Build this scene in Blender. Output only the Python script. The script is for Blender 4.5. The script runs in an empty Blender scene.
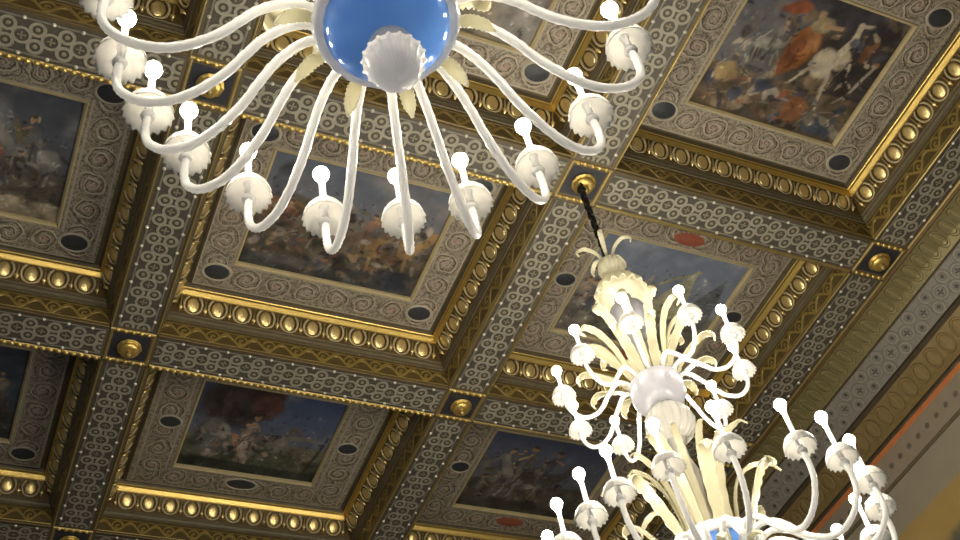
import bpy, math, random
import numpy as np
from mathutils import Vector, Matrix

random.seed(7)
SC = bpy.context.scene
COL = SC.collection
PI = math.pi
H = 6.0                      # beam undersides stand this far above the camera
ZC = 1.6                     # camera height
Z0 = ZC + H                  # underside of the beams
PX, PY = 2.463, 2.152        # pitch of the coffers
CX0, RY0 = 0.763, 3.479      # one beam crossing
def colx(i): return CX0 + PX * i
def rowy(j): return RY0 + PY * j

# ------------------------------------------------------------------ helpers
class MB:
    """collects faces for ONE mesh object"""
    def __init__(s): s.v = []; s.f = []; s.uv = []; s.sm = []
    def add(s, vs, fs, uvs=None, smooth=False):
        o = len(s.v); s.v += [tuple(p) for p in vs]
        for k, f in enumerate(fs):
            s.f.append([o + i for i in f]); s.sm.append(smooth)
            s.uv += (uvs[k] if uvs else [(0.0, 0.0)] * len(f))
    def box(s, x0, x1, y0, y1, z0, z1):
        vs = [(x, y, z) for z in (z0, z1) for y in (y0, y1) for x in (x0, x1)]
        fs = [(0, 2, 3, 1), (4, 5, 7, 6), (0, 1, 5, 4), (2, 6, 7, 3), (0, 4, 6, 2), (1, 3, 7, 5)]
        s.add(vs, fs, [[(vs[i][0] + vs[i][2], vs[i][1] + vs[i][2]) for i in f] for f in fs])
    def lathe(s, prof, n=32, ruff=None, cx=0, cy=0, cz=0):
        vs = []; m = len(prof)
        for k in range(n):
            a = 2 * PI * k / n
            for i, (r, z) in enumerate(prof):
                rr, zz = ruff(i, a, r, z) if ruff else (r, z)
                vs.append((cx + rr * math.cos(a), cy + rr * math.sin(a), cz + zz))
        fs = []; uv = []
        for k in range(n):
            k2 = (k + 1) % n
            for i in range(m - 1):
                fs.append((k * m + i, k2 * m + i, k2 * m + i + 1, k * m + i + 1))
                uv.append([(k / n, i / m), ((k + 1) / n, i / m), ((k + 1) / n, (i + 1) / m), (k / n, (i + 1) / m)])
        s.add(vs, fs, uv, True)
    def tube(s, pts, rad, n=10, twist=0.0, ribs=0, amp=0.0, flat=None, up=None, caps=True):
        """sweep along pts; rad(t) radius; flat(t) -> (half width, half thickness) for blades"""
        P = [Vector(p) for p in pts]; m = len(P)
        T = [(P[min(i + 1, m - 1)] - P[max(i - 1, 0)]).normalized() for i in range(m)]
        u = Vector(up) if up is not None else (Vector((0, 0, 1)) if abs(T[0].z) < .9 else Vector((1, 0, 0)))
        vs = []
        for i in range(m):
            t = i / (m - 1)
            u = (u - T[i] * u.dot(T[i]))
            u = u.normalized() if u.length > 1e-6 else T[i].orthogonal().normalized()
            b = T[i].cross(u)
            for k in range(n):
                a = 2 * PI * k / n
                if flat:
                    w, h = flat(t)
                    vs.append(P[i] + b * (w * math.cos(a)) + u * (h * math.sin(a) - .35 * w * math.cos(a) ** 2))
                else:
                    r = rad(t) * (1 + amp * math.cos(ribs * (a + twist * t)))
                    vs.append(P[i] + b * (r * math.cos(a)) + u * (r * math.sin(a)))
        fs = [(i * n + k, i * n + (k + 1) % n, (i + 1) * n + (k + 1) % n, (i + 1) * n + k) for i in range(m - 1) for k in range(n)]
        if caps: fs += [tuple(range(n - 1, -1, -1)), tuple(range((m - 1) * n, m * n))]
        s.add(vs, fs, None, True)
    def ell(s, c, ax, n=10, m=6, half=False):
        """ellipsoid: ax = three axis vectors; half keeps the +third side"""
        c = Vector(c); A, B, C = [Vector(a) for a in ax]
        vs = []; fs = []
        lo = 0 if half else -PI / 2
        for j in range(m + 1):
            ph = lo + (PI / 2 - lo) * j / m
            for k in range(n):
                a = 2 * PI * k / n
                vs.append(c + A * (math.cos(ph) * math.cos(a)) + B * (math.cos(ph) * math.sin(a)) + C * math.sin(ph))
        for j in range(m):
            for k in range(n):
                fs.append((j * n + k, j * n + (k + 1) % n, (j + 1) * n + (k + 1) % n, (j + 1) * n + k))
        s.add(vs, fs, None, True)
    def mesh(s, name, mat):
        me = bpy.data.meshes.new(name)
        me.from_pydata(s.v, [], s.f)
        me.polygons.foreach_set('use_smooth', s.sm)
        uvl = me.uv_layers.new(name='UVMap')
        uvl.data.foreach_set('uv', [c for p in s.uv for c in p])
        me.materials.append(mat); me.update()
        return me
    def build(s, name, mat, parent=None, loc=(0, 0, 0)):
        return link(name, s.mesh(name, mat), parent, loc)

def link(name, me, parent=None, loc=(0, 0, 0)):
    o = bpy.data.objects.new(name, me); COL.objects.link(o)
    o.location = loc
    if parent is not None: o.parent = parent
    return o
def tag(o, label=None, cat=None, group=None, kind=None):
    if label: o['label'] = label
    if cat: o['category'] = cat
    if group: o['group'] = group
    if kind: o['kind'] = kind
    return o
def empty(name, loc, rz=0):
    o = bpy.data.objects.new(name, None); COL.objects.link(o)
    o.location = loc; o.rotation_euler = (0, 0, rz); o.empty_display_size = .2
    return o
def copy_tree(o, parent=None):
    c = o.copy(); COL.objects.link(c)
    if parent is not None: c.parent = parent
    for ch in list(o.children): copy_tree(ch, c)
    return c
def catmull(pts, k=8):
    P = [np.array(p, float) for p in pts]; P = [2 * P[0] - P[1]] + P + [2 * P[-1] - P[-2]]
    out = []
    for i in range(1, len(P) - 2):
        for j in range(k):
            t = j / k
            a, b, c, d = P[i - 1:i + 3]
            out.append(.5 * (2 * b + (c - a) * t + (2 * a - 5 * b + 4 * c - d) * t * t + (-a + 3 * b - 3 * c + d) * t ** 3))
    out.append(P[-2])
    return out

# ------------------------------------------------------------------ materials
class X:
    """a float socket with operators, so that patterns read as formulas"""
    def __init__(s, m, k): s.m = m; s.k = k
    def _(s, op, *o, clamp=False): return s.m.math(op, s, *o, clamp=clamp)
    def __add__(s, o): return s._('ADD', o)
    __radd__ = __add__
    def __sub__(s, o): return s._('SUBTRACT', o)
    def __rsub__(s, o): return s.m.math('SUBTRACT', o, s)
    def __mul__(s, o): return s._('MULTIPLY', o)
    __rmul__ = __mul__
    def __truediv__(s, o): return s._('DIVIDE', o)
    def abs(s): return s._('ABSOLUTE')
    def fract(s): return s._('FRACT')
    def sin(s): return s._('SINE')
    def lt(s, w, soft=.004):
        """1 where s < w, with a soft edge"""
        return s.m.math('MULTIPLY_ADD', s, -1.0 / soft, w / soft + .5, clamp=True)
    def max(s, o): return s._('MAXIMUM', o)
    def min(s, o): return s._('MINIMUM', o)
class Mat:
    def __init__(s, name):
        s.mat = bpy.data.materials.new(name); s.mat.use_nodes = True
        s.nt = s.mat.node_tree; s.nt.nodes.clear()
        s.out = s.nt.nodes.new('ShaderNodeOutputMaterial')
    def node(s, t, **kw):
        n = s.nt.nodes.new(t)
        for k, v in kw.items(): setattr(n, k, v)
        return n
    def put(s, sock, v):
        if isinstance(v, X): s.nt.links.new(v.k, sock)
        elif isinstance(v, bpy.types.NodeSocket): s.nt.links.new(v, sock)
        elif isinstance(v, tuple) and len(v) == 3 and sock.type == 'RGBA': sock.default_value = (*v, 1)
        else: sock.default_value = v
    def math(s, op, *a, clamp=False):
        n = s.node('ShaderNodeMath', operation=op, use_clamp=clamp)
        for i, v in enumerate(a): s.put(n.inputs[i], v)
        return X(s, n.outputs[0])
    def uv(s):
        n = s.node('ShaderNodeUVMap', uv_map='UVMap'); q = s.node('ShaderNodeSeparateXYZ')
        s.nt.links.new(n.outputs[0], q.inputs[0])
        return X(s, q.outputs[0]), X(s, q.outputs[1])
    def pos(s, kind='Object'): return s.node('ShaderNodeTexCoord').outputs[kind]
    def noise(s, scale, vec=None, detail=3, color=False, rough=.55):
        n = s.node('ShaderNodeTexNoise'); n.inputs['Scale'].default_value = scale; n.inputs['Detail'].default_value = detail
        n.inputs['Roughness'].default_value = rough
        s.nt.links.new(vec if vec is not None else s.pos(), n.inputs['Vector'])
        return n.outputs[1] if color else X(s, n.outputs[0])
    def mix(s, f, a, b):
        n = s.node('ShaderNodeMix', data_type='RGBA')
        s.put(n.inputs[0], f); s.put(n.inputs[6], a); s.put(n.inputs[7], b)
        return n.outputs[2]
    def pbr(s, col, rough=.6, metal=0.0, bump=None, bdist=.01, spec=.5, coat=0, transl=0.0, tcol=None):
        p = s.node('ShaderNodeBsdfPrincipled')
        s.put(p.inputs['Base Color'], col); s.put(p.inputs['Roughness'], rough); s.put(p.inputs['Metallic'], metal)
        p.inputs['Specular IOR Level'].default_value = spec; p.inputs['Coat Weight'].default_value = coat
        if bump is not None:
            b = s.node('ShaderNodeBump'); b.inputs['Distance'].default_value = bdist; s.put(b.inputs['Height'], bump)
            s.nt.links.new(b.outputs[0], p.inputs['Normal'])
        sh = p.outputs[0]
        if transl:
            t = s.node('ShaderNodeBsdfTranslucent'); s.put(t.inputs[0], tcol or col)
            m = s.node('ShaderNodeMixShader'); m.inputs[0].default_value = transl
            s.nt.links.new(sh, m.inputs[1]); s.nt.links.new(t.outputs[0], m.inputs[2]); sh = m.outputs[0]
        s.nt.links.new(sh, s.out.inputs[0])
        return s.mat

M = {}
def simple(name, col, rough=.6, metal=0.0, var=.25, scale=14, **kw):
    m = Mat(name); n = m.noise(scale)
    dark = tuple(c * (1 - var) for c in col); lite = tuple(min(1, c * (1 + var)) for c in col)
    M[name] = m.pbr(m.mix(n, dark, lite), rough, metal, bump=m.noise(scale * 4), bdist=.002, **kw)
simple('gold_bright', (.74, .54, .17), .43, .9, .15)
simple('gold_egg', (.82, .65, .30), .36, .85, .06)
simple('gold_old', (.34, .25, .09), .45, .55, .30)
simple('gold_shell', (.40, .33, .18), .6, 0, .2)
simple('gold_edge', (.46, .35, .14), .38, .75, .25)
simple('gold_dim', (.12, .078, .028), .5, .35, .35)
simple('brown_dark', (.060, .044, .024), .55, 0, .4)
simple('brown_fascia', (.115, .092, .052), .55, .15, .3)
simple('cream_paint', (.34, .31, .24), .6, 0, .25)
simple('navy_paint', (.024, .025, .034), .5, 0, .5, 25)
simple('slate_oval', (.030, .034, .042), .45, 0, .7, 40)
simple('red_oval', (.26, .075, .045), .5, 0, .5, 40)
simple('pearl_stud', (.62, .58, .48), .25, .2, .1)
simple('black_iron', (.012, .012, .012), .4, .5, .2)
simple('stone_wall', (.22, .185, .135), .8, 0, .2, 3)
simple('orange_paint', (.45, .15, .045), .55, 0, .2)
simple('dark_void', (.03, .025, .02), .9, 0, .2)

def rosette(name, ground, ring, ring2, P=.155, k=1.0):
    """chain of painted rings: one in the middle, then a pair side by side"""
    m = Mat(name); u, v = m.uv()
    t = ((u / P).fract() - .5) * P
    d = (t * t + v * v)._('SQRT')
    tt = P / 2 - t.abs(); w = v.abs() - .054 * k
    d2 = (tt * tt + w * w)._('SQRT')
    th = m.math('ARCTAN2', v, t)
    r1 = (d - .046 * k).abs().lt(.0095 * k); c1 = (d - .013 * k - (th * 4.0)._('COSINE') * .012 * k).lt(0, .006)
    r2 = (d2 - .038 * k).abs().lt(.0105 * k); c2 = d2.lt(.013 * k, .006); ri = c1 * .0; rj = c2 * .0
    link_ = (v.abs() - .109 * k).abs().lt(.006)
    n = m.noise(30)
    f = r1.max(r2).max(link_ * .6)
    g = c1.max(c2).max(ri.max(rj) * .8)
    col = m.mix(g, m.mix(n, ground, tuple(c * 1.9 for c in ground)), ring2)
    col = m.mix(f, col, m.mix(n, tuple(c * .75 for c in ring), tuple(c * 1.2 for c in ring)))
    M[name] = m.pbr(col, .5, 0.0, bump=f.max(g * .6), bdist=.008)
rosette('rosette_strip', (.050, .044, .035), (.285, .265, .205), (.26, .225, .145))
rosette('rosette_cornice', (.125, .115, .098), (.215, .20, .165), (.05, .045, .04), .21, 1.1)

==

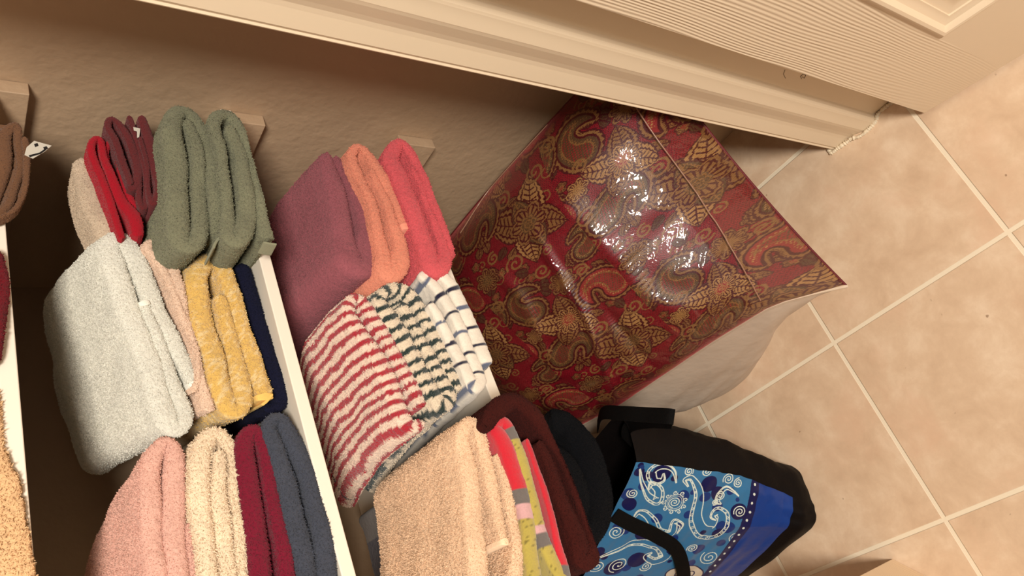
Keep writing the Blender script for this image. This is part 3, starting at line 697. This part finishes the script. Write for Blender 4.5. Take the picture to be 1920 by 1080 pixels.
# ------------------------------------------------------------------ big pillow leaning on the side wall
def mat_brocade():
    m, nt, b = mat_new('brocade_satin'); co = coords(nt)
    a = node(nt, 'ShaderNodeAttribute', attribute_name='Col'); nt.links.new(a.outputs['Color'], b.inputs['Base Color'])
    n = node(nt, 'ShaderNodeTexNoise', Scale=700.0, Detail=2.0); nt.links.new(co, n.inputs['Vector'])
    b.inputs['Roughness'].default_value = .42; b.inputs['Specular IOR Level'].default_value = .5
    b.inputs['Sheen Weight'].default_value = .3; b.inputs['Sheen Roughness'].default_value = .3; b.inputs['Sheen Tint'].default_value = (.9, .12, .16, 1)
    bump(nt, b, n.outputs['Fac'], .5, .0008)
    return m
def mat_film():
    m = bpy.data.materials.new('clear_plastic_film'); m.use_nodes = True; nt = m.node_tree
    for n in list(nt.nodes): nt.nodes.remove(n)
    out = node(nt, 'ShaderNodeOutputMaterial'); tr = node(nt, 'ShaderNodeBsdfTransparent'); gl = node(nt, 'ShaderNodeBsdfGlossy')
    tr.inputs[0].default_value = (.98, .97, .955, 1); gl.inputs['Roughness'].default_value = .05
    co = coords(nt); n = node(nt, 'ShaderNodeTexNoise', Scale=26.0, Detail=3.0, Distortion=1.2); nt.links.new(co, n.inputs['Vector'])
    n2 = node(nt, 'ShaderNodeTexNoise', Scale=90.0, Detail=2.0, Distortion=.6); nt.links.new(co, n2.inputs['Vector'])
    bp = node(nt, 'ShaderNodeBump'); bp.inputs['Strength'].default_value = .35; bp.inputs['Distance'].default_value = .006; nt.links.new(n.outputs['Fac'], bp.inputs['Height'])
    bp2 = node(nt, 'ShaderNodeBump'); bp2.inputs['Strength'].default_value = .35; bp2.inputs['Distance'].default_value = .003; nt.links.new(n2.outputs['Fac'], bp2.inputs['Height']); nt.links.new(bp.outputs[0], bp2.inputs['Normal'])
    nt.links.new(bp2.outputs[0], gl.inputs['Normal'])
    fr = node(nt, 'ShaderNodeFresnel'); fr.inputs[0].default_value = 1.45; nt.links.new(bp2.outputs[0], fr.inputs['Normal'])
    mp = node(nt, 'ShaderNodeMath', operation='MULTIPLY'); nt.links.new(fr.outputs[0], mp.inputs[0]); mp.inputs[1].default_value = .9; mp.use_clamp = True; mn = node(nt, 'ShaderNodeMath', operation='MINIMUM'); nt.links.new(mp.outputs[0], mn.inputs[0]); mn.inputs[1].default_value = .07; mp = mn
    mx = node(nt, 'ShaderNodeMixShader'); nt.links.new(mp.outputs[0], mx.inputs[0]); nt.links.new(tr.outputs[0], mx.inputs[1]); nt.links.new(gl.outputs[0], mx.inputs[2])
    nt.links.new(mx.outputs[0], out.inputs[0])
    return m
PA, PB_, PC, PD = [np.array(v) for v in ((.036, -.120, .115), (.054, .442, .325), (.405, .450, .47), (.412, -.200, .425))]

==

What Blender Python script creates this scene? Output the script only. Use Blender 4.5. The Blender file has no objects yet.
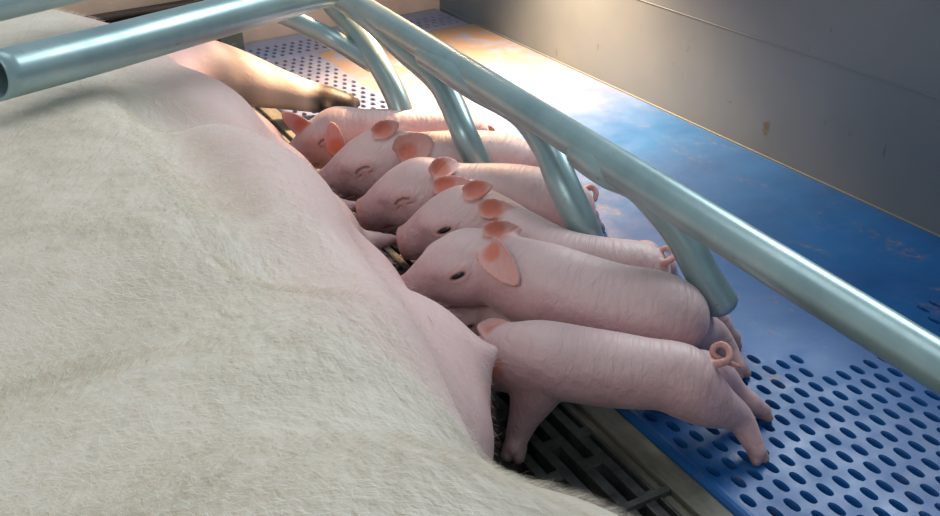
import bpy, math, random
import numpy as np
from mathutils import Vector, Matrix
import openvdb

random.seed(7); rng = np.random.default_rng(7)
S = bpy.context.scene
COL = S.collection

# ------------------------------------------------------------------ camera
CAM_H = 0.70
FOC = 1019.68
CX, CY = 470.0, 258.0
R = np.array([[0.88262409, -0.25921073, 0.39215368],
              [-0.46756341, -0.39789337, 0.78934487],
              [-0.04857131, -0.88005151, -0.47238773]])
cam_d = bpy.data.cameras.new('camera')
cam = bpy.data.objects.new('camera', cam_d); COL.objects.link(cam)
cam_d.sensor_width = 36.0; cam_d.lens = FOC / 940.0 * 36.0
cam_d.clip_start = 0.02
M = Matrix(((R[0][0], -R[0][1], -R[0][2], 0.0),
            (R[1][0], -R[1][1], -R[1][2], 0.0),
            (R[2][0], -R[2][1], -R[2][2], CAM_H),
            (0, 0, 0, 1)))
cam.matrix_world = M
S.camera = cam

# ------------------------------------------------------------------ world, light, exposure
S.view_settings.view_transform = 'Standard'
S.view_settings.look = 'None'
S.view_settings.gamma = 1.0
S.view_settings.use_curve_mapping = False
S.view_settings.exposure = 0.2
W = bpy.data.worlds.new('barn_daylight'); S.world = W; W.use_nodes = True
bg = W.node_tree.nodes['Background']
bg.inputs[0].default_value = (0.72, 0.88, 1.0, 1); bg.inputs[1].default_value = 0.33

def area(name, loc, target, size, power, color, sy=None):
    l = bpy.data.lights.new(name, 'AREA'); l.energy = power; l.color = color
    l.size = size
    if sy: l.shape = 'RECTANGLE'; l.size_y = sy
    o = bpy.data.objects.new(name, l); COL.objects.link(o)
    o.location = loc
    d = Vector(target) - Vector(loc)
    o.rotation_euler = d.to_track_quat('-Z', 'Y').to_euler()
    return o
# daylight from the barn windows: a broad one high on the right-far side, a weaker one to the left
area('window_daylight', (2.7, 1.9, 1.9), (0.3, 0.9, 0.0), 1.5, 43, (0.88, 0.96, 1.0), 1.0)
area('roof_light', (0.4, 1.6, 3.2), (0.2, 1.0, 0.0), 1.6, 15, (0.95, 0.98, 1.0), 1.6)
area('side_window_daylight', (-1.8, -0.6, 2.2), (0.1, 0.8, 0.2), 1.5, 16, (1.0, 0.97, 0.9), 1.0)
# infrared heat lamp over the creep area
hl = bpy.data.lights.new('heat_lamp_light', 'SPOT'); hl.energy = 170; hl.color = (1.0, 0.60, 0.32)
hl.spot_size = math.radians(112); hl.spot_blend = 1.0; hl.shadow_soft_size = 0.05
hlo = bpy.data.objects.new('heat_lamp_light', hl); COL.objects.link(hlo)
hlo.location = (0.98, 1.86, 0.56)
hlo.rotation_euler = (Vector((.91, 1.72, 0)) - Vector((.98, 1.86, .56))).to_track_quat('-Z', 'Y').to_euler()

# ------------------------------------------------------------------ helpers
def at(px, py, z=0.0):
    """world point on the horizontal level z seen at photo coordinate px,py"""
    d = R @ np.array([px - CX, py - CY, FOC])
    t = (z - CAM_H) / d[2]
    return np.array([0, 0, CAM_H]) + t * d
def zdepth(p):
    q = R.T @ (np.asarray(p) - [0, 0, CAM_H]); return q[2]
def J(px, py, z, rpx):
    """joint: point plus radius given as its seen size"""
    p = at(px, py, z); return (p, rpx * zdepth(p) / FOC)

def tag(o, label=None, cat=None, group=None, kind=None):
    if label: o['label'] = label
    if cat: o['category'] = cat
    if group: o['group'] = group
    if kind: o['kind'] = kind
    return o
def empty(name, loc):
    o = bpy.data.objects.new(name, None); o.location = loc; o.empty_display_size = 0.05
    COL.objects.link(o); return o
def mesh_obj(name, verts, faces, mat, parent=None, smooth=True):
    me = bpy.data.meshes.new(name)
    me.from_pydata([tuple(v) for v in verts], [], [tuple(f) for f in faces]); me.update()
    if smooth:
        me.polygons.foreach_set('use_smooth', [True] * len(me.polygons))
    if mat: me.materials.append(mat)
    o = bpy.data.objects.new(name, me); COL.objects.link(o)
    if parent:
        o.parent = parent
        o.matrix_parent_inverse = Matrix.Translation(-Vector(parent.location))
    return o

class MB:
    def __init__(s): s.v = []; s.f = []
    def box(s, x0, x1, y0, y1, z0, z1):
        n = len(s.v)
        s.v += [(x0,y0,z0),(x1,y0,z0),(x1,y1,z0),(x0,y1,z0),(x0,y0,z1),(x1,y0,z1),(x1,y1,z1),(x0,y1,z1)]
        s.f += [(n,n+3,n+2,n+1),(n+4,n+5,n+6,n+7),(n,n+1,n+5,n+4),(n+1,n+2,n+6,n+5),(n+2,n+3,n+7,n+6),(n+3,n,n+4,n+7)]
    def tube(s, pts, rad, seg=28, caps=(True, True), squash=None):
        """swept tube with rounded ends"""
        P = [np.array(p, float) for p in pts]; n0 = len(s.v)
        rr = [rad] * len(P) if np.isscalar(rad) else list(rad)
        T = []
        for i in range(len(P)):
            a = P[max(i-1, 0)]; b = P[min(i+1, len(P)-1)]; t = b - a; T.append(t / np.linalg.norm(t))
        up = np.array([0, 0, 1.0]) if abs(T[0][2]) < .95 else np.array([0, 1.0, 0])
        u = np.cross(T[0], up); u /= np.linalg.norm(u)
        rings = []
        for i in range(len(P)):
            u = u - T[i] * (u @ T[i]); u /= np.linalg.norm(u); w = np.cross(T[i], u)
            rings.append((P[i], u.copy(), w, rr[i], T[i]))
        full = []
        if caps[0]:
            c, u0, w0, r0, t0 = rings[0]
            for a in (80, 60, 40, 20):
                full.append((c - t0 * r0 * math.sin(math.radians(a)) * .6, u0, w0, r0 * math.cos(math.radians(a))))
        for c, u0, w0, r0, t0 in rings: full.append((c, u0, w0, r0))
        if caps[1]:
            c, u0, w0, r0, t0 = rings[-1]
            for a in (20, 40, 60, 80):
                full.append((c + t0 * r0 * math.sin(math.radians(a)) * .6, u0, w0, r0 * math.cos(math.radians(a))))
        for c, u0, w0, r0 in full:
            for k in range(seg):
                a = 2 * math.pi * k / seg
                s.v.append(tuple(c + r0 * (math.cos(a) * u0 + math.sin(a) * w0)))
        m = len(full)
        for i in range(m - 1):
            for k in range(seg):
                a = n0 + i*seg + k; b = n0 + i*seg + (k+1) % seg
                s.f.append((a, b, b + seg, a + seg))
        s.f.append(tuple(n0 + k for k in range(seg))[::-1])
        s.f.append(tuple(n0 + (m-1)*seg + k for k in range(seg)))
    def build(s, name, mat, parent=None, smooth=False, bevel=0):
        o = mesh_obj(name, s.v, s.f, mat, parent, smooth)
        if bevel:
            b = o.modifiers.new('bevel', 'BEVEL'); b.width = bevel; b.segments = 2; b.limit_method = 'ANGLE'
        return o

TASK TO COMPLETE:
Give again, word for word, only the lines starting at the line with "Build this scene" and ending at the line with "def rowy(j): return RY0 + PY * j", keeping both end lines; pictures stay out.

EXERCISE RESULT:
Build this scene in Blender. Output only the Python script. The script is for Blender 4.5. The script runs in an empty Blender scene.
import bpy, math, random
import numpy as np
from mathutils import Vector, Matrix

random.seed(7)
SC = bpy.context.scene
COL = SC.collection
PI = math.pi
H = 6.0                      # beam undersides stand this far above the camera
ZC = 1.6                     # camera height
Z0 = ZC + H                  # underside of the beams
PX, PY = 2.463, 2.152        # pitch of the coffers
CX0, RY0 = 0.763, 3.479      # one beam crossing
def colx(i): return CX0 + PX * i
def rowy(j): return RY0 + PY * j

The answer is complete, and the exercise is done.